Ein herzzerreissendes Wochenende

Kolumne:

Ohne Auto fühle ich mich vorbildlich. Ich kann Autofahrern mit hochgezogenen Augenbrauen begegnen. Die fühlen sich dann mies, ich mich gut. Ha, Bahnfahren ist doch kein Problem, sag ich gerne. Allerdings hätte ich mir letzten Sonntag nichts sehnlicher gewünscht als so ein Automobil.

Der fehlende Appetit meiner Katze Heidi gab mir zu denken. «Madame Heidi schmeckt es mal wieder nicht», dachte ich genervt. Doch am Sonntagmittag schnaufte das Geschöpf plötzlich mit offenem Mund und zog den Bauch komisch ein. Ihr Blick flehte: «Hilf mir!» Nein, ich war nicht die Ruhe selbst. Vielmehr rannte ich rum und versuchte, sonntags einen Tierarzt aufzutreiben: Zuerst probierte ich es bei der bewährten Signauer Tierärztin, die nicht abnahm – warum auch, am Sonntag? Beim zweiten Anruf quatschte ich ihr aufgeregt die Box voll. Jetzt hatte auch ich Schnappatmung.

Eine halbe Stunde später, oh Wunder, rief die Tierärztin zurück und entschuldigte sich, sie sei mit einer Kuh-Zwillingsgeburt beschäftigt gewesen. Eigentlich hätte ja eher ich mich für die Störung entschuldigen müssen... Strahlender Sonnenschein, gut gelaunte Ausflügler, flitzende Velofahrer – Heidi protestierte auf dem Weg zur Praxis lauthals in ihrer Box, als wollte sie sagen: «Es reicht wohl nicht, dass es mir dreckig geht? Jetzt schleifst du mich auch noch durchs Dorf.» Zu allem übel hatte ich den Alpakamantel angezogen und schwitzte wie ein Affe.

Die wunderbare Tierärztin untersuchte kurz und fackelte nicht lange. Heidi müsse geröntgt werden, das sehe gar nicht gut aus. Ich solle sofort nach Thun in die Tierklinik. Was ist schlimmer als Katze krank und Sonntag? Richtig: Katze krank, Sonntag und kein Auto. Ich schleppte meine maunzende Mieze wieder heim. Wer hat alles ein Auto? Ich durchforstete mit zittrigen Fingern meine Kontakte auf dem Smartphone. Natürlich war niemand da. Alle machten einen Ausflug oder fuhren Velo.

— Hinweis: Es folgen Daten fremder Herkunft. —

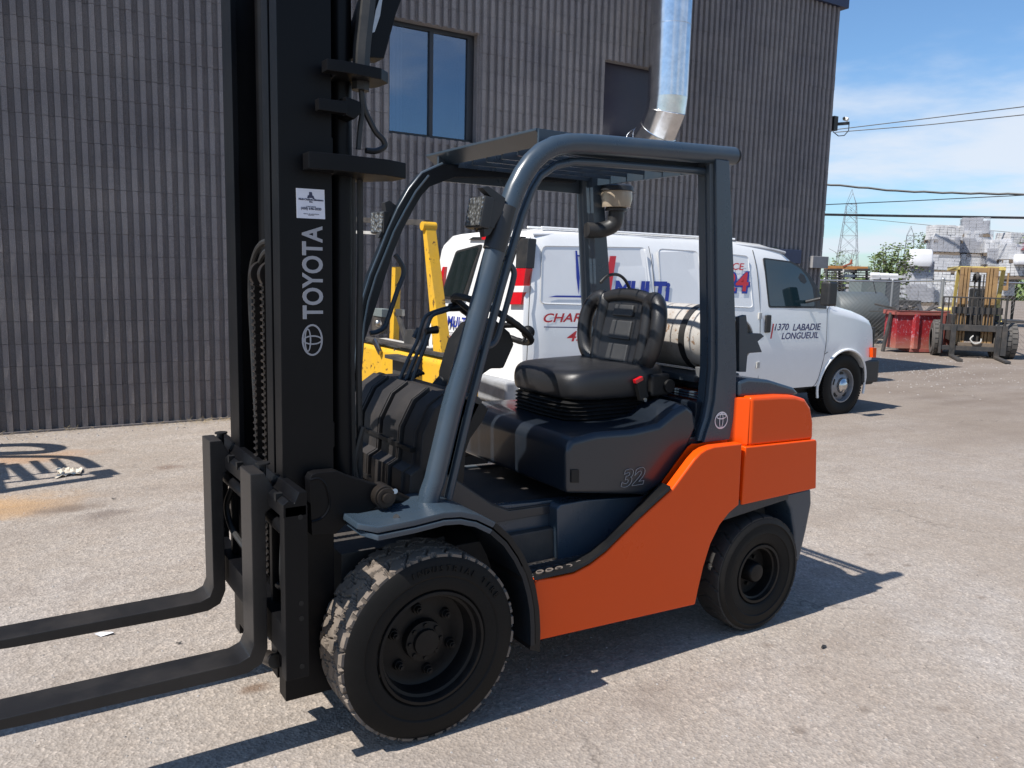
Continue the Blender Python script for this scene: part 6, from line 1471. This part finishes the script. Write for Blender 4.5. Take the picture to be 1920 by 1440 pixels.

Kurz bevor ich durchdrehte, rief ich meine Freundin an, von der ich wusste, dass sie eineinhalb Stunden von Signau entfernt arbeitete. Was ist besser als kein Auto? Eine wirklich gute Freundin mit Auto! Sie unterbrach ihre Arbeit, raste in Rekordzeit nach Signau und fuhr uns in die Tierklinik.

Der Rest ist schnell erzählt: Meine zwölfjährige Heidi hat ein krankes Herz. Die Katzen-Kardiologin wird sie medikamentös einstellen. Was das alles kostet? Vielleicht eine Woche Bade-Ferien. Egal, ich streichle lieber eine schnurrende Heidi, das ist besser als Urlaub.